In etwa zehn Tagen beginnt wieder die Fastenzeit. Eine Zeit, die gläubige Christen nutzen, um sich auf das Wesentliche zu konzentrieren. Sie verzichten auf das, was sie verblendet, benebelt oder womöglich vom richtigen Pfad abbringen könnte. Der Grund: Sie wollen wieder zum Kern der Dinge zurückfinden und darin die Wahrheit entdecken. Sie wollen statt eines allumfassenden Relativismus wieder richtig und falsch unterscheiden können.
Wesentlich für die Christen war dabei immer, daß das Enthalten an sich keinen Eigenwert hat. Es sollte lediglich ein Stachel im Fleisch sein, der daran erinnert, die Prioritäten neu zu sortieren und den Blick vom eigenen Nabel auf Gott zu richten, um hören zu können, was er zu sagen hat.
Anders ist es heute, wo das Fasten zu einer Art Wellness-Programm geworden ist – am besten noch in Verbindung mit Meditation und fernöstlichem Gleichklang. Man soll sich und seine Gedanken leeren, um sich selbst etwas Gutes zu tun und, ja, um einfach mal leer und „offen“ zu sein. Die Frage ist, offen für was?
Der Unterschied zwischen dem heutigen Modefasten und dem eigentlichen christlichen Fasten mag auf dem ersten Blick gar nicht so groß sein. Schließlich geht es auch heute um Konzentration, Reinigung und um Abspecken, im weitesten Sinn des Wortes. Doch der Unterschied ist gravierend: Während beim einen der Blick geweitet wird und das Ich in den Hintergrund tritt, wird beim anderen der Blick noch tiefer auf den eigenen Nabel gerichtet.
Prediger sollen auch mal fasten
Ist es also ein Wunder, daß die mittlerweile nur noch wenig am christlichen Glauben orientierte Evangelische Kirche in Deutschland (EKD) auch beim Fasten auf eine zeitgeistliche Schiene geraten ist? Eine neue Initiative des Zentrums für evangelische Predigtkultur wirbt derzeit für „Sieben Wochen ohne große Worte“, was an das diesjährige Motto der Fastenaktion der EKD anknüpfen soll: „Selber denken – sieben Wochen ohne falsche Gewißheiten“.
Bei der Aktion soll in der Kirche auf „große Worte“ wie Auferstehung, Buße, Christus, Erlösung, Ewigkeit, Seele, Kreuz, Liebe, Unendlichkeit, Heil, Weisheit oder Leiden verzichtet werden.
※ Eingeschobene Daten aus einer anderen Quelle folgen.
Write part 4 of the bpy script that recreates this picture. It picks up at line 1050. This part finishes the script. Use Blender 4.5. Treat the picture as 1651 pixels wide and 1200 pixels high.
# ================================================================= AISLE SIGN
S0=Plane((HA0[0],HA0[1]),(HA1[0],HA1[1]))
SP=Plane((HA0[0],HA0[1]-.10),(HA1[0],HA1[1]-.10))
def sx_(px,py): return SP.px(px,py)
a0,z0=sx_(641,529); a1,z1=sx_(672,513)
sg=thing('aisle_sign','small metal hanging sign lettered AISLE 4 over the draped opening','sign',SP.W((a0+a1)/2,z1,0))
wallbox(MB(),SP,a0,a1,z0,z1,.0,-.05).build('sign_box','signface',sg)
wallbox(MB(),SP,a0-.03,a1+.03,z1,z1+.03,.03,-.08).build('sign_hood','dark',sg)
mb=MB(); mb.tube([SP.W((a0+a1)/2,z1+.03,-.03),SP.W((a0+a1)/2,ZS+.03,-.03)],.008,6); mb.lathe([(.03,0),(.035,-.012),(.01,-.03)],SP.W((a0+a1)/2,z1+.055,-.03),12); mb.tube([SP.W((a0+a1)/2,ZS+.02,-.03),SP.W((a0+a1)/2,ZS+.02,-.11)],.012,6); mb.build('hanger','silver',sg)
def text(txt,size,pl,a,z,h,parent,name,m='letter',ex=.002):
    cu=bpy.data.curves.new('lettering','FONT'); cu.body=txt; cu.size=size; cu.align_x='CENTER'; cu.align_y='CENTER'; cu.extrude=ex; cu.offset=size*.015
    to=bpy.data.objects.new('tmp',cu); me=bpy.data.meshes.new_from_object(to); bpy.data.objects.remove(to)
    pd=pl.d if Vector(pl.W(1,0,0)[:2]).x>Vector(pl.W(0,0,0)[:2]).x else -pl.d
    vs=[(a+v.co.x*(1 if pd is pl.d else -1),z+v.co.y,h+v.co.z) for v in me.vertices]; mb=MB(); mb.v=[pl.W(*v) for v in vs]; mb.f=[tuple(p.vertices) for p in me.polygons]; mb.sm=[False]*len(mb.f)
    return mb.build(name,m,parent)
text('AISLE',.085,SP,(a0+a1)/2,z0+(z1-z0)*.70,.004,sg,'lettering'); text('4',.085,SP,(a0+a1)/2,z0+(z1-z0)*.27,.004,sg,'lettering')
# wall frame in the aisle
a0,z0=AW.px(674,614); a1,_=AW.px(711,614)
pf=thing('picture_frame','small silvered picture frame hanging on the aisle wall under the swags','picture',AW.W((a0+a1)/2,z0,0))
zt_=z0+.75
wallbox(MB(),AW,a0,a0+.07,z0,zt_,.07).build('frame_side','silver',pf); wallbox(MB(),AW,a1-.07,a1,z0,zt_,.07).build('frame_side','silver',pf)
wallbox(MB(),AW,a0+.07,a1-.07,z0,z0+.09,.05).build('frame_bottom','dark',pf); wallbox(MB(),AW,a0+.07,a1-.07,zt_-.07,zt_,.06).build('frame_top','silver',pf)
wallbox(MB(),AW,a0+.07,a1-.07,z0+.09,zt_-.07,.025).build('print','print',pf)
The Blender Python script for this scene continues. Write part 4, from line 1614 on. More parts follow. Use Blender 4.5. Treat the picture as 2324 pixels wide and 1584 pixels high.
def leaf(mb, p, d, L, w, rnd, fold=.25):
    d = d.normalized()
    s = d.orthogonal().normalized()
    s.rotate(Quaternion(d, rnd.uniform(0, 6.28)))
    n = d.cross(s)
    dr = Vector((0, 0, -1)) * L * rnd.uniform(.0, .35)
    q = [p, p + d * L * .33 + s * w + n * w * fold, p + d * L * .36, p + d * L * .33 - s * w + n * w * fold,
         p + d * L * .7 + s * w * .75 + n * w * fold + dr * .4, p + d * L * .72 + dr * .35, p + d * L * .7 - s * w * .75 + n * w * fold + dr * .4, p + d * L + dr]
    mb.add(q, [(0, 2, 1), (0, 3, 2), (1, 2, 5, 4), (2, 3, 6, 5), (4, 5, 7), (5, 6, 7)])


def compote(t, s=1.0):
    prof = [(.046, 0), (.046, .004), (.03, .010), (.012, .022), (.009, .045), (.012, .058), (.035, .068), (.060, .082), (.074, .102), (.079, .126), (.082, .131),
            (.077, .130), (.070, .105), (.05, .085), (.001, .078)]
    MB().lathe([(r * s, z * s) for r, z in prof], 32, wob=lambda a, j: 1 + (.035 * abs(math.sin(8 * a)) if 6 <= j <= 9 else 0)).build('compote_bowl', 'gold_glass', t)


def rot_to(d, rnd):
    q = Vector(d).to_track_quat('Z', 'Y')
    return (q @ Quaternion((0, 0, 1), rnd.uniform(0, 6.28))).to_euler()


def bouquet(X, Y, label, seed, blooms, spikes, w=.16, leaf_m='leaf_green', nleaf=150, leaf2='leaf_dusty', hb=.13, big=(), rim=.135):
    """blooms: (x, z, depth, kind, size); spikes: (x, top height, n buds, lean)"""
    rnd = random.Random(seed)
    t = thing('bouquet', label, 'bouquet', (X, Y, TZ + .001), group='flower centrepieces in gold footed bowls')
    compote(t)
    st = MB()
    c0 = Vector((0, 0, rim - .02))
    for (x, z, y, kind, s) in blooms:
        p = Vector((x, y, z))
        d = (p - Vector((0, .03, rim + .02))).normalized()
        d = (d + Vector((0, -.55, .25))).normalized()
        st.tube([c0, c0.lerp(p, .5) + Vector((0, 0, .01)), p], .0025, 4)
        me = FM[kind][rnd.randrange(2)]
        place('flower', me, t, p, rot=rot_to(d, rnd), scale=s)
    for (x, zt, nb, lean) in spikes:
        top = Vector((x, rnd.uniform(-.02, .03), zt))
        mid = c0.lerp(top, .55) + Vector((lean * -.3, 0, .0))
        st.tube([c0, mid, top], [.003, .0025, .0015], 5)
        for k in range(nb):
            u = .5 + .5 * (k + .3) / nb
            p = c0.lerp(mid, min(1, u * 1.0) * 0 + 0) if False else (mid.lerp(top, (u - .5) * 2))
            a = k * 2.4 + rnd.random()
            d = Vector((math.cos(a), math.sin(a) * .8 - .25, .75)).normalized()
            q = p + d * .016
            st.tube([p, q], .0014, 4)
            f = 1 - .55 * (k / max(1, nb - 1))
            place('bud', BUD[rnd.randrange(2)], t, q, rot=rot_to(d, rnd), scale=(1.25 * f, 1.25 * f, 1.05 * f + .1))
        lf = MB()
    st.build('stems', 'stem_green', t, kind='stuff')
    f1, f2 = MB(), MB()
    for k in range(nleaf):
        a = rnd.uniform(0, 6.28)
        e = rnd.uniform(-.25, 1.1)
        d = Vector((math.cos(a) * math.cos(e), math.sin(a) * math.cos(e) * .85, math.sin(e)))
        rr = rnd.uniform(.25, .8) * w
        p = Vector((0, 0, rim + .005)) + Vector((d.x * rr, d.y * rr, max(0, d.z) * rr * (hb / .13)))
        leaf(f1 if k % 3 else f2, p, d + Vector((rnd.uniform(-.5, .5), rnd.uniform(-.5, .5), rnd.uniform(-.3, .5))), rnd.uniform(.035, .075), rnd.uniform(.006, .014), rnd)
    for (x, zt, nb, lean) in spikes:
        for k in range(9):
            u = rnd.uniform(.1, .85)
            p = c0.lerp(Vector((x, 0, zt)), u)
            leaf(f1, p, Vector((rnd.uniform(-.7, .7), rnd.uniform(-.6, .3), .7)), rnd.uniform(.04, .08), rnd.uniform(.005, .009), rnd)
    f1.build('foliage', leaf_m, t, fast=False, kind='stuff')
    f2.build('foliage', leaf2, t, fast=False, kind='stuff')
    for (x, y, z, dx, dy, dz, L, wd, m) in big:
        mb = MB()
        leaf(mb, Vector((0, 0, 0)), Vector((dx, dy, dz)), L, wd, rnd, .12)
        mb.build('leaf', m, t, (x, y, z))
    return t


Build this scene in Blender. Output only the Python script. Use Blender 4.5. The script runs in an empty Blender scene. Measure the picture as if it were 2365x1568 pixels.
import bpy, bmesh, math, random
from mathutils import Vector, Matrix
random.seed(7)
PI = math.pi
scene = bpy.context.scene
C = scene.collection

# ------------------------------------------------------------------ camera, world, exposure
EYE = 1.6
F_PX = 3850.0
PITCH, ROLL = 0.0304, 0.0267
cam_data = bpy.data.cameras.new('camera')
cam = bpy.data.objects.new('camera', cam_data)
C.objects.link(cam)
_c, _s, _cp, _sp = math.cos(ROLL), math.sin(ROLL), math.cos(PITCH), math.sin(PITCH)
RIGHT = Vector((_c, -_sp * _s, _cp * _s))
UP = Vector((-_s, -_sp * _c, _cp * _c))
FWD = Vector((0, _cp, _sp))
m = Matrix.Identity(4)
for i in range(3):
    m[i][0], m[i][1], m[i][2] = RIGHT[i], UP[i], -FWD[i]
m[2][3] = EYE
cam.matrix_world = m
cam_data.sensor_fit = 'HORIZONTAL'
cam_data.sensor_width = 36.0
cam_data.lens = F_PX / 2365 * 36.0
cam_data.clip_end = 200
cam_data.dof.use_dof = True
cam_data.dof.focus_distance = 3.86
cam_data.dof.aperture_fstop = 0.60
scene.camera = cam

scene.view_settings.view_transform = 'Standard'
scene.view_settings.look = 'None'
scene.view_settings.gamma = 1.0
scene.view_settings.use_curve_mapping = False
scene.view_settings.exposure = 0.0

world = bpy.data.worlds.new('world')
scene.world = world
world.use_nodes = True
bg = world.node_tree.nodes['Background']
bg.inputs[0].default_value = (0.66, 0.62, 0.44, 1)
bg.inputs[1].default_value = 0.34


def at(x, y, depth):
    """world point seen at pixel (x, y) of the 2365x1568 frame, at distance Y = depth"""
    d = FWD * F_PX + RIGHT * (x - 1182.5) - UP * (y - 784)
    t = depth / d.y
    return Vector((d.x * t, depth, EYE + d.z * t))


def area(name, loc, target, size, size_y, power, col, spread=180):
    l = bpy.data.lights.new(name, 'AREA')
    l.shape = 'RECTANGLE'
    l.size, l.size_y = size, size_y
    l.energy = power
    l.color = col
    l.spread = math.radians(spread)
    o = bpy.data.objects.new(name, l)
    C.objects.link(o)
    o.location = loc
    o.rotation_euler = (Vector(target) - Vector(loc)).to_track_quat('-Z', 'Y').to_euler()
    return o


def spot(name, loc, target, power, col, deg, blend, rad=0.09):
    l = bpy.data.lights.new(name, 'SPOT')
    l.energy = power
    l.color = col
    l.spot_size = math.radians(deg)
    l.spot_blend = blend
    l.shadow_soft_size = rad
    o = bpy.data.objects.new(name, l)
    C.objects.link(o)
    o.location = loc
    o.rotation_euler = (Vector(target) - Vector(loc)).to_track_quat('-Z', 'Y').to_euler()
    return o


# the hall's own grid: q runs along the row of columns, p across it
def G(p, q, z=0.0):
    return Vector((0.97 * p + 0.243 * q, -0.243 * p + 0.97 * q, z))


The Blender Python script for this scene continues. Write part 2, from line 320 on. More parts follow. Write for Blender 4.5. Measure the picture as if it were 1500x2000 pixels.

Der Grund: Prediger sollen auch mal fasten. Und zwar von diesen großen, angsteinflößenden Worten. Sie sollen versuchen, ohne sie auszukommen, weil diese Worte sowieso nur als „Platzhalter“ dienten, „aus denen die Inhalte längst ausgewandert sind“, heißt es auf der Internetseite der Initiative. Die Menschen sollten statt dessen lieber „selber denken“ – „ohne falsche Gewißheiten“.
Lästige Wörter wie Sünde und Schuld
Man muß sich das nur kurz vorstellen: Eine christliche Kirche ohne das Wort Christus. Statt dessen denkt jeder für sich, was ihm gerade so über Liebe einfällt. Denn Gewißheiten gibt es ja nicht. Ist alles subjektiv!
Eins muß man der EKD jedoch lassen: Sie hat gemerkt, daß diese Worte oftmals nur noch leere Worthülsen sind. Doch anstatt diese Erkenntnis als Mahnung aufzufassen, um den essentiellen Wörtern des christlichen Glaubens wieder ihren eigentlichen Sinn zu schenken, schafft die EKD sie lieber ganz ab. Ist auch bequemer so. Dann muß man sich auch nicht mehr mit solch lästigen Wörtern wie Sünde und Schuld auseinandersetzen. Böse Wörter, die Gewissensbisse verursachen und manches menschliche Verhalten sogar verurteilen.
Außerdem könnte man sich ja unbeliebt machen und die Menschen durch zuviel Profil vertreiben. Und das soll schließlich nicht sein. Inklusion statt Exklusion. Toleranz statt Intoleranz. Das alles folgt demselben Muster: Die EKD mutiert immer mehr zu einer Wellness-Kirche, mit Streicheleinheiten, Verwöhn-Garantie und Wohlfühl-Fasten. Dabei ist es egal, ob nebenbei auch der Kern weggefastet wird.